I have only one more minute.

It is not sensible to pretend to our people that we have powers that we do not have. Nor is it sensible to pretend that we have the luxury of living as a self-contained island that does not have to trade with, potentially, hundreds of regimes round the world which do not meet the human rights standards that we seek to defend in the House. That is the truth of the matter.

The tensions and dangers in the middle east ultimately derive from the unsolved problems of the region. If the Iran-Iraq war was not still suspended, those countries would not be seeking to arm themselves with terrible weapons. If the Arab-Israel dispute was following the course of a peace process—which the hon. Member for Walsall, North and I would both like—tensions would diminish.
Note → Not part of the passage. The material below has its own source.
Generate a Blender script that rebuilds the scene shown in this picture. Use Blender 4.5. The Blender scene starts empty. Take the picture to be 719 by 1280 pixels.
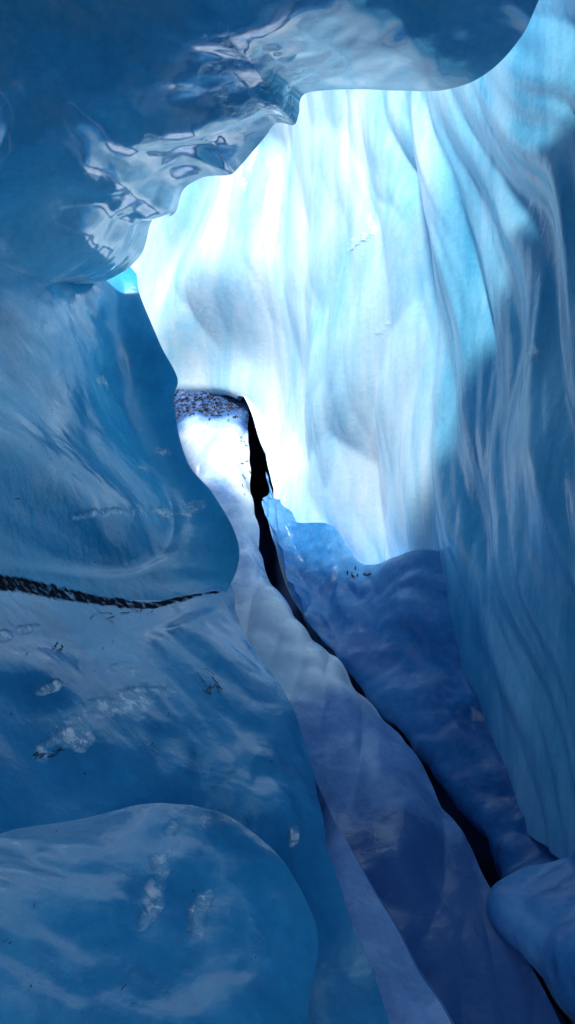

As diplomats, that is where we should put our primary effort—to trying to remove the underlying conditions that give comfort to and produce those dreadful regimes, because it is the tensions within that region that help the maintenance and growth of the dictatorial regimes about which the hon. Gentleman so rightly protests. That is where our principal effort should be directed and that is where the Government's diplomatic efforts are still directed in the Iran-Iraq and Arab-Israel conflicts. If we can help to get those on their way to a solution, we shall have done something, in the longer term, to dissolve the conditions that produce the regimes against which we have to protest all too often.